**Goal:**
Output exactly the lines from the line containing "Model this scene" through the line containing "S.cycles.use_denoising = True", inclusive, and omit any pictures.

**Provided data:**
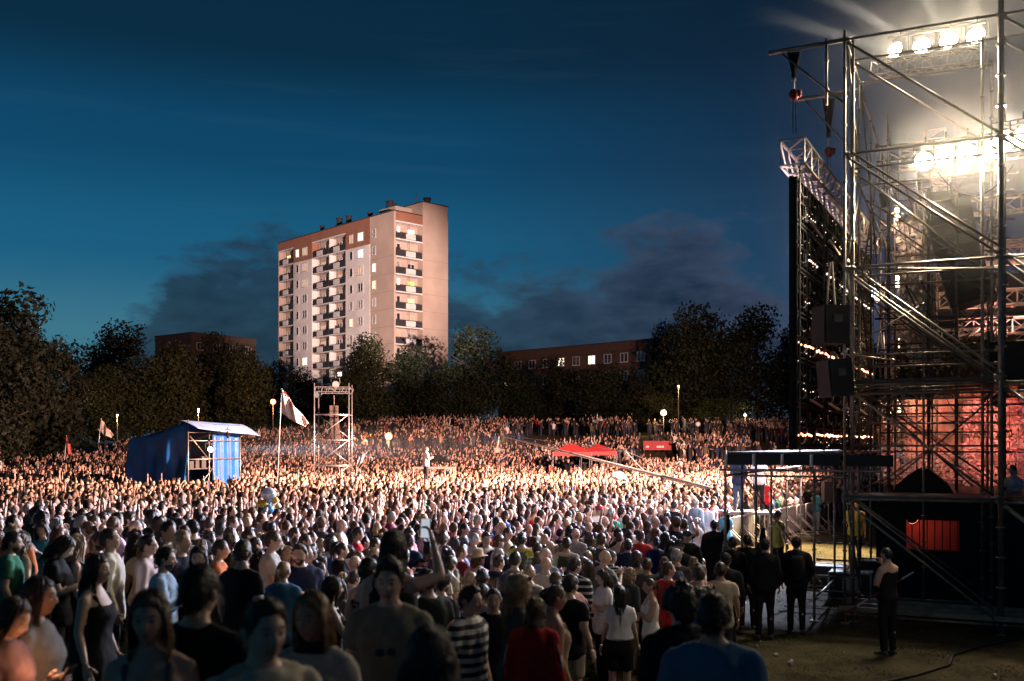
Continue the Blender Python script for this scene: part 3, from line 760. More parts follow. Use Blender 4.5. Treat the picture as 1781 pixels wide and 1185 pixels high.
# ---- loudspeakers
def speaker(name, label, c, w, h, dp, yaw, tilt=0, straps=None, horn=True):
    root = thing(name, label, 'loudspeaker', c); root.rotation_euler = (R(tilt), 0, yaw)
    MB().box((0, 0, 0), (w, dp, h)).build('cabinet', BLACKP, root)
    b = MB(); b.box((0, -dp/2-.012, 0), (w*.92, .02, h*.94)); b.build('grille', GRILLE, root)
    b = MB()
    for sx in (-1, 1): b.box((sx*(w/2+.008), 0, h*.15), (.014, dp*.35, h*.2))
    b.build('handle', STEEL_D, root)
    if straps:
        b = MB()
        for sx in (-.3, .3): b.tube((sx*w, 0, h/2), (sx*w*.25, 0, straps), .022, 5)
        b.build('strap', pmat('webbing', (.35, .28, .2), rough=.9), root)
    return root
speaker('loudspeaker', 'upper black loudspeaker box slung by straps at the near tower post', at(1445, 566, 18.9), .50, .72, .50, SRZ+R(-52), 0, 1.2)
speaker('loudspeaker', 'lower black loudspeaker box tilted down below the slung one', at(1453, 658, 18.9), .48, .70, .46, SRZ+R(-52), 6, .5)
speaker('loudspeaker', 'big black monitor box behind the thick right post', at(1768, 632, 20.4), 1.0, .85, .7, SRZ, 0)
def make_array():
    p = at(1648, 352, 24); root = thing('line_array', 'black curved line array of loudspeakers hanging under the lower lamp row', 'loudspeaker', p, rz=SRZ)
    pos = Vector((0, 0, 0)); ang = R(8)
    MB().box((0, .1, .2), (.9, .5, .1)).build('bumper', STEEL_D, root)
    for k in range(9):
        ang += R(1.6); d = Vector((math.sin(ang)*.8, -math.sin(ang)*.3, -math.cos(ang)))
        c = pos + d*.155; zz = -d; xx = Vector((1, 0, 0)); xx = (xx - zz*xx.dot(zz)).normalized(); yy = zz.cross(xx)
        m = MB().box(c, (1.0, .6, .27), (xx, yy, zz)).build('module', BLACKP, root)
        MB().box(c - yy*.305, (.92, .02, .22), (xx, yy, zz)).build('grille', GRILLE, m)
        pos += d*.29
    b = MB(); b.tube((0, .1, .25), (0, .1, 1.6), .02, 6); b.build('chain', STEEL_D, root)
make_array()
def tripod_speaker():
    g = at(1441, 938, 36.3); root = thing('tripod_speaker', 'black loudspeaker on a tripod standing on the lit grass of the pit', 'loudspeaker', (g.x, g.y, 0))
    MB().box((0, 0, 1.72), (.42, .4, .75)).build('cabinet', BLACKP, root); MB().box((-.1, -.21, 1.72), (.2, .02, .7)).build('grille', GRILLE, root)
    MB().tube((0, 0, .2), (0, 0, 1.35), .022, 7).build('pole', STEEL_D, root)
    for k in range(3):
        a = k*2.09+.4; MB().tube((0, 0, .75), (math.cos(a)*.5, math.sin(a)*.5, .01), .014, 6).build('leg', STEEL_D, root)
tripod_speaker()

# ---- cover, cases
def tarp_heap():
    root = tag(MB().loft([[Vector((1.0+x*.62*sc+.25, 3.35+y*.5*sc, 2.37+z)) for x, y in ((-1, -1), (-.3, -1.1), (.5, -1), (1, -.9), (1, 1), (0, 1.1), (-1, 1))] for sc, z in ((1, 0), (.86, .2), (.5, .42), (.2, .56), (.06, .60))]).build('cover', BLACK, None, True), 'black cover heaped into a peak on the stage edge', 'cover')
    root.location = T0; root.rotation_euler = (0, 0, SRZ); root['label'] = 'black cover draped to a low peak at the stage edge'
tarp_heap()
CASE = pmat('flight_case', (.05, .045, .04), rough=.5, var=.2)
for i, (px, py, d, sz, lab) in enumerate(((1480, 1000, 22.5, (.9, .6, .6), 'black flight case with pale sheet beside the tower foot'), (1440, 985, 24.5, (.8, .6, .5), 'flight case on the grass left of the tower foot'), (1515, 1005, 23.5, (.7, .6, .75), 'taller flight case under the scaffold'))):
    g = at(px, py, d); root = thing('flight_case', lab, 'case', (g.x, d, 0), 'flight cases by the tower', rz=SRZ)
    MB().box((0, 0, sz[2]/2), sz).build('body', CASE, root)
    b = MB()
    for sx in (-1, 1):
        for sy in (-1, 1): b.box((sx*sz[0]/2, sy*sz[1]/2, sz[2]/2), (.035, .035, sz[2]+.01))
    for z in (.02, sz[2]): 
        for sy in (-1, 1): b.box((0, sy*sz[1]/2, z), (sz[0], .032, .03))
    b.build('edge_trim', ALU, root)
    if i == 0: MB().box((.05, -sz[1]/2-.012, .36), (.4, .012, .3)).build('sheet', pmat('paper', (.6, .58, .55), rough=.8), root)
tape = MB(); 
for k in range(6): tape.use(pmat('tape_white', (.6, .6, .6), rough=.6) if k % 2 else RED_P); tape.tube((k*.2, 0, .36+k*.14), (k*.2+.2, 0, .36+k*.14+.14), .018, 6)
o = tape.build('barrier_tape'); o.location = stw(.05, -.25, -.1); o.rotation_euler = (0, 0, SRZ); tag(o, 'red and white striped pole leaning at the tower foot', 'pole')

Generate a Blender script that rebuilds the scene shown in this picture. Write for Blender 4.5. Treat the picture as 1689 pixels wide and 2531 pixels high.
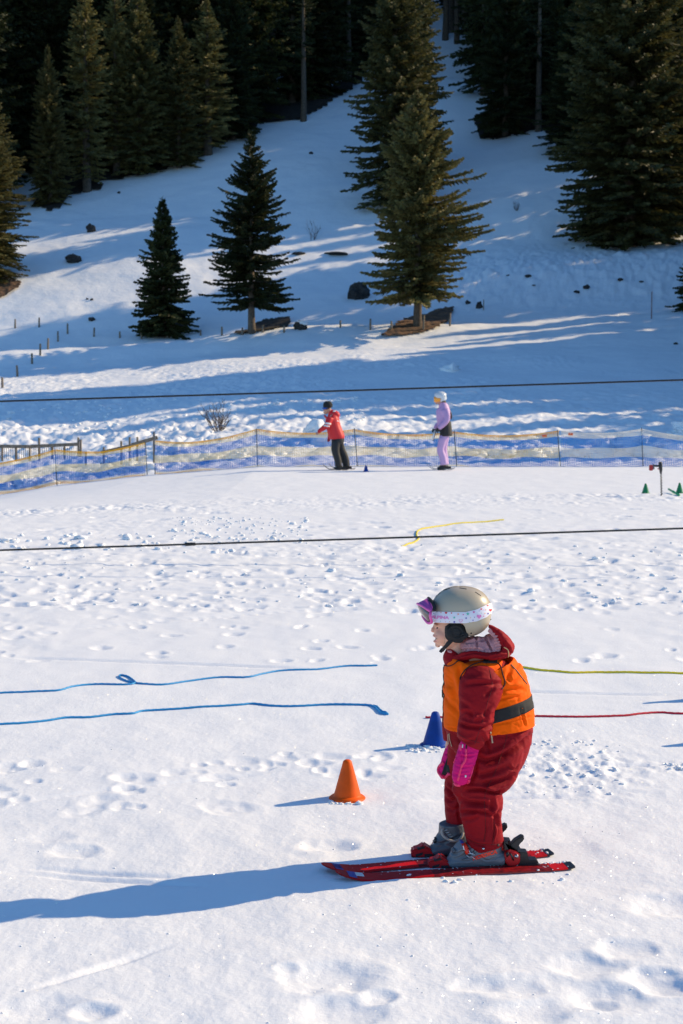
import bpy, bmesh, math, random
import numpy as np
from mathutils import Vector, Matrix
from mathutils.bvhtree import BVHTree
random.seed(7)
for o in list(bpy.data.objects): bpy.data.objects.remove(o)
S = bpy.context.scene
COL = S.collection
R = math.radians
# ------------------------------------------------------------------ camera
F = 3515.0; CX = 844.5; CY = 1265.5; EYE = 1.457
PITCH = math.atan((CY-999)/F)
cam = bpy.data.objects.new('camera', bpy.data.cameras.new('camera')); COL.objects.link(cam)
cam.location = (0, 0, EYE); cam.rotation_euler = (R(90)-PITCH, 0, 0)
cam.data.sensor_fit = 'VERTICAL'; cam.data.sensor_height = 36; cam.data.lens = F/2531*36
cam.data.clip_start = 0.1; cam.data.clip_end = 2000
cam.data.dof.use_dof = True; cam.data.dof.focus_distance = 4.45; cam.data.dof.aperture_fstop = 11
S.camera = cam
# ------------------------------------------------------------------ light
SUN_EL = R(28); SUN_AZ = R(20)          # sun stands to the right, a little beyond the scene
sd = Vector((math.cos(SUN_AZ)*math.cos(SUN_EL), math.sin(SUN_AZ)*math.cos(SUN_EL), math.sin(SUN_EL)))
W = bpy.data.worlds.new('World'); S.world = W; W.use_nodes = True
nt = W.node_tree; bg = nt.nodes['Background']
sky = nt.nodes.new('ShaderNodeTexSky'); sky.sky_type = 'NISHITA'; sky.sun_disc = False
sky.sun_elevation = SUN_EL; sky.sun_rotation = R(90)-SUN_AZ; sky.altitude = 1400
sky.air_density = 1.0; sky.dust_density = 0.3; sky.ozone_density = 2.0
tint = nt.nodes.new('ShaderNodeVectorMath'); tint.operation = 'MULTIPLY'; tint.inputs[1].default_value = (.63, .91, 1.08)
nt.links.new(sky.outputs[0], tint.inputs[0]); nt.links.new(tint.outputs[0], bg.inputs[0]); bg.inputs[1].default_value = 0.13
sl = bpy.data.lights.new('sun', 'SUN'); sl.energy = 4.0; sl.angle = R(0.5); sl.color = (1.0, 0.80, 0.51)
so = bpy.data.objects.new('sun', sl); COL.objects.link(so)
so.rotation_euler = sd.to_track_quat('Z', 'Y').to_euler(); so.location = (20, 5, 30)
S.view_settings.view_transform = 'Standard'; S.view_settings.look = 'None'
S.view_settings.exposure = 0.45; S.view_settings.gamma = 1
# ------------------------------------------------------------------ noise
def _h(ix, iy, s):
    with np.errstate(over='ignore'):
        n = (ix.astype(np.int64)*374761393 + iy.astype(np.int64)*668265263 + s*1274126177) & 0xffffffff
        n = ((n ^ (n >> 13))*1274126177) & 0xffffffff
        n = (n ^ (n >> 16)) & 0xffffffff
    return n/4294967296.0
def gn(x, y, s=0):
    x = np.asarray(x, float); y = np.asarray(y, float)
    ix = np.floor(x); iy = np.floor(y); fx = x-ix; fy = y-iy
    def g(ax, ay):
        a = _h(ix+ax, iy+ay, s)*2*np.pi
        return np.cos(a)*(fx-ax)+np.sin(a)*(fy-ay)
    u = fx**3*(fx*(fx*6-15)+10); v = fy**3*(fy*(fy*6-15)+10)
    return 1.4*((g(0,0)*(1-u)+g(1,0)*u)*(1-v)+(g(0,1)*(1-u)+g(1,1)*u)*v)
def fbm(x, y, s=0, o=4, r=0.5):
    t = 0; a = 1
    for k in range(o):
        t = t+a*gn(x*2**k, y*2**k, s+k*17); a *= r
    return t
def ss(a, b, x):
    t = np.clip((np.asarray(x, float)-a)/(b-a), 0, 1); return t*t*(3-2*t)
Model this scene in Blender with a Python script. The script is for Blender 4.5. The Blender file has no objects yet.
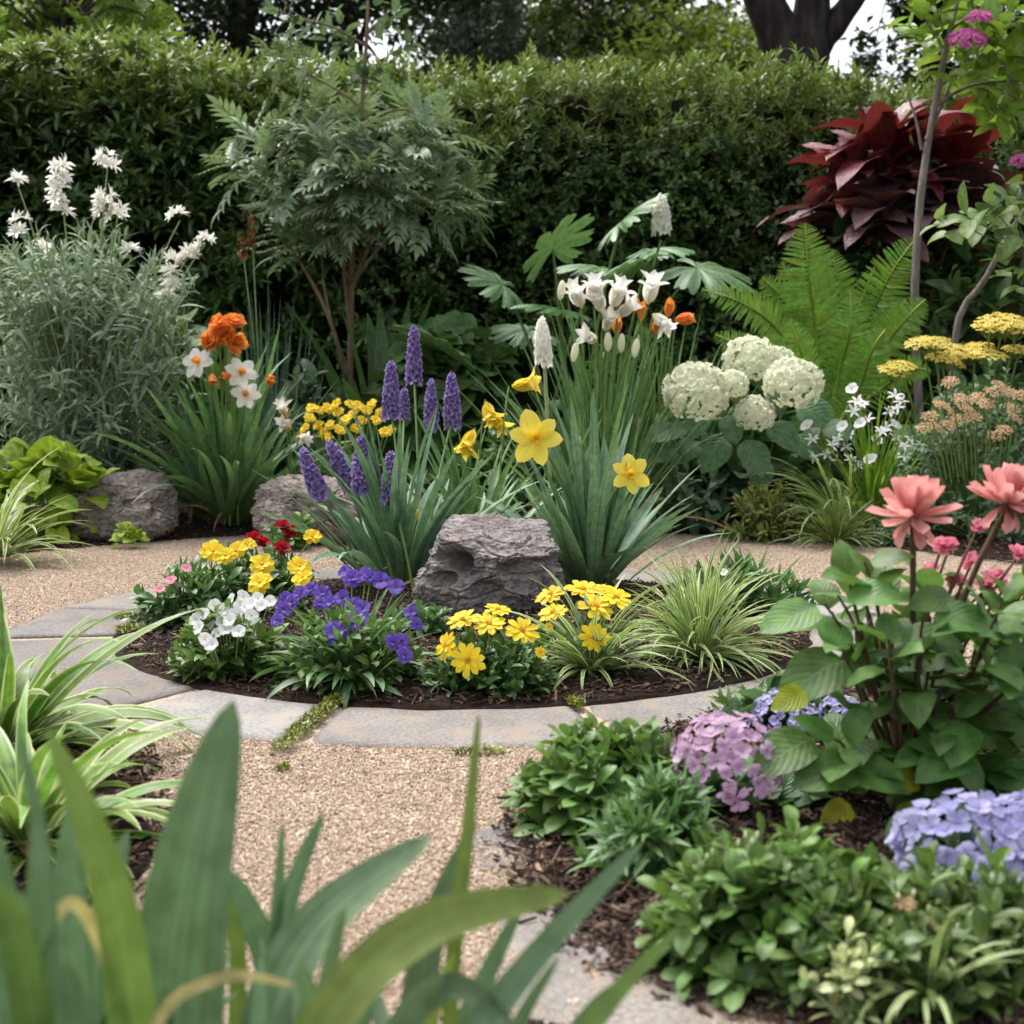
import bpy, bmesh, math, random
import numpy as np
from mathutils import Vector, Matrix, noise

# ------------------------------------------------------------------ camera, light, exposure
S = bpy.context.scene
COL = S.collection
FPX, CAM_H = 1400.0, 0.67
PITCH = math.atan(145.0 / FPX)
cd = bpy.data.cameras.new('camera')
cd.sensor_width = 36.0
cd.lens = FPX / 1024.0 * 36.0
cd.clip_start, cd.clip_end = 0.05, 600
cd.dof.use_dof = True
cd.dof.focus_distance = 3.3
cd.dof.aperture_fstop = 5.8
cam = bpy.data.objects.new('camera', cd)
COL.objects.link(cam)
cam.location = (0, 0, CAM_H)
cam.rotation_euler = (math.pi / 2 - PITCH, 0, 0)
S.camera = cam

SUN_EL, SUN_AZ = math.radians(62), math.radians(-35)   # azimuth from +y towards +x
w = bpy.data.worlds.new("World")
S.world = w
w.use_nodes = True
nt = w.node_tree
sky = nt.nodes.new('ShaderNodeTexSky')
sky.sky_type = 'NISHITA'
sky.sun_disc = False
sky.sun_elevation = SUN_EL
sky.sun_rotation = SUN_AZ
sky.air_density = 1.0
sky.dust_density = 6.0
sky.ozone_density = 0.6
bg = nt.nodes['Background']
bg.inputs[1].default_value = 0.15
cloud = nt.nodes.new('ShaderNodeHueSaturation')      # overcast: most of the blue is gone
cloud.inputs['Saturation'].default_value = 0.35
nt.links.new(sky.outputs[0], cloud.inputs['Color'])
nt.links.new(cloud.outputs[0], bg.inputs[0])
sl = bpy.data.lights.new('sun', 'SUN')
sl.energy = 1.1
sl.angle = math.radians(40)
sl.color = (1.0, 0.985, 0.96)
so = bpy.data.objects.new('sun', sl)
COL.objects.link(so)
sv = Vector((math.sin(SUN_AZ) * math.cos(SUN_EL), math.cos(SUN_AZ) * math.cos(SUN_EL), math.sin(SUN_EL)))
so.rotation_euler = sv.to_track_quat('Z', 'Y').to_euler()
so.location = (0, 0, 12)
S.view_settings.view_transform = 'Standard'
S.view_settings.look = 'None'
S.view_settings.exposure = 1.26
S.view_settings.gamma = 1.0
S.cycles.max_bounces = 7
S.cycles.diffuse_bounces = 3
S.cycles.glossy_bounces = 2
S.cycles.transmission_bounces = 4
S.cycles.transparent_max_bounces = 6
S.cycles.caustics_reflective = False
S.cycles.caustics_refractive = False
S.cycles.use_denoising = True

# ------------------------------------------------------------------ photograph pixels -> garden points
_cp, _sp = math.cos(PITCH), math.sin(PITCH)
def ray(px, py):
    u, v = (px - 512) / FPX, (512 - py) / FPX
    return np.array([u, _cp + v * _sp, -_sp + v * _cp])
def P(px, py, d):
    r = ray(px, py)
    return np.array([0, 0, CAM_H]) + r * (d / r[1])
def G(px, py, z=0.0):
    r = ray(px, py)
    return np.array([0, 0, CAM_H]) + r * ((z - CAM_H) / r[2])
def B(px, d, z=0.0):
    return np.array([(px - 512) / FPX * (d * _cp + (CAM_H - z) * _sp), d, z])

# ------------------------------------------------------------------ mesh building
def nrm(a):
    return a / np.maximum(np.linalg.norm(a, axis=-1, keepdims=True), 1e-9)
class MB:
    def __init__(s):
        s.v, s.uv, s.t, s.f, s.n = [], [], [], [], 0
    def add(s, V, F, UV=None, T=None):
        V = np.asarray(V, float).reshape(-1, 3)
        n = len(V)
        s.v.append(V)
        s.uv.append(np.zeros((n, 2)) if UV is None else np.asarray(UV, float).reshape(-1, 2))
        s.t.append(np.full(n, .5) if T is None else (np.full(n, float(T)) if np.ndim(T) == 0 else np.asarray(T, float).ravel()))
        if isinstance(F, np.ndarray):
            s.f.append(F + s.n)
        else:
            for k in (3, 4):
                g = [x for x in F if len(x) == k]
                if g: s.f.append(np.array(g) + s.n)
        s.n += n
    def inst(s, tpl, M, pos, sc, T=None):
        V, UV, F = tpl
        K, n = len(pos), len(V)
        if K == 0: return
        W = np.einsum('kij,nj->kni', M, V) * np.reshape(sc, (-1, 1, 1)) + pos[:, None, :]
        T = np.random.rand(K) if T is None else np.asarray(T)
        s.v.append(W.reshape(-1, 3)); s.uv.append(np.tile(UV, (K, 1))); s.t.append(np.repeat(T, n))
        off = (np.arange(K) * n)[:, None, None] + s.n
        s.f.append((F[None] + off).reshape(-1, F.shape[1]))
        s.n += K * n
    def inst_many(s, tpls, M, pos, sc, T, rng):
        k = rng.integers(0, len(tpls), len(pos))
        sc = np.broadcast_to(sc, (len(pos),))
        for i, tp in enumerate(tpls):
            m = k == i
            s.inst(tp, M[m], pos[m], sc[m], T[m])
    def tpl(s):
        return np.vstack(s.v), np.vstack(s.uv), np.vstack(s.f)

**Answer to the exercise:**
Model this scene in Blender with a Python script. The script is for Blender 4.5. The Blender file has no objects yet.
import bpy, bmesh, math, random
import numpy as np
from mathutils import Vector, Matrix, noise

# ------------------------------------------------------------------ camera, light, exposure
S = bpy.context.scene
COL = S.collection
FPX, CAM_H = 1400.0, 0.67
PITCH = math.atan(145.0 / FPX)
cd = bpy.data.cameras.new('camera')
cd.sensor_width = 36.0
cd.lens = FPX / 1024.0 * 36.0
cd.clip_start, cd.clip_end = 0.05, 600
cd.dof.use_dof = True
cd.dof.focus_distance = 3.3
cd.dof.aperture_fstop = 5.8
cam = bpy.data.objects.new('camera', cd)
COL.objects.link(cam)
cam.location = (0, 0, CAM_H)
cam.rotation_euler = (math.pi / 2 - PITCH, 0, 0)
S.camera = cam

SUN_EL, SUN_AZ = math.radians(62), math.radians(-35)   # azimuth from +y towards +x
w = bpy.data.worlds.new("World")
S.world = w
w.use_nodes = True
nt = w.node_tree
sky = nt.nodes.new('ShaderNodeTexSky')
sky.sky_type = 'NISHITA'
sky.sun_disc = False
sky.sun_elevation = SUN_EL
sky.sun_rotation = SUN_AZ
sky.air_density = 1.0
sky.dust_density = 6.0
sky.ozone_density = 0.6
bg = nt.nodes['Background']
bg.inputs[1].default_value = 0.15
cloud = nt.nodes.new('ShaderNodeHueSaturation')      # overcast: most of the blue is gone
cloud.inputs['Saturation'].default_value = 0.35
nt.links.new(sky.outputs[0], cloud.inputs['Color'])
nt.links.new(cloud.outputs[0], bg.inputs[0])
sl = bpy.data.lights.new('sun', 'SUN')
sl.energy = 1.1
sl.angle = math.radians(40)
sl.color = (1.0, 0.985, 0.96)
so = bpy.data.objects.new('sun', sl)
COL.objects.link(so)
sv = Vector((math.sin(SUN_AZ) * math.cos(SUN_EL), math.cos(SUN_AZ) * math.cos(SUN_EL), math.sin(SUN_EL)))
so.rotation_euler = sv.to_track_quat('Z', 'Y').to_euler()
so.location = (0, 0, 12)
S.view_settings.view_transform = 'Standard'
S.view_settings.look = 'None'
S.view_settings.exposure = 1.26
S.view_settings.gamma = 1.0
S.cycles.max_bounces = 7
S.cycles.diffuse_bounces = 3
S.cycles.glossy_bounces = 2
S.cycles.transmission_bounces = 4
S.cycles.transparent_max_bounces = 6
S.cycles.caustics_reflective = False
S.cycles.caustics_refractive = False
S.cycles.use_denoising = True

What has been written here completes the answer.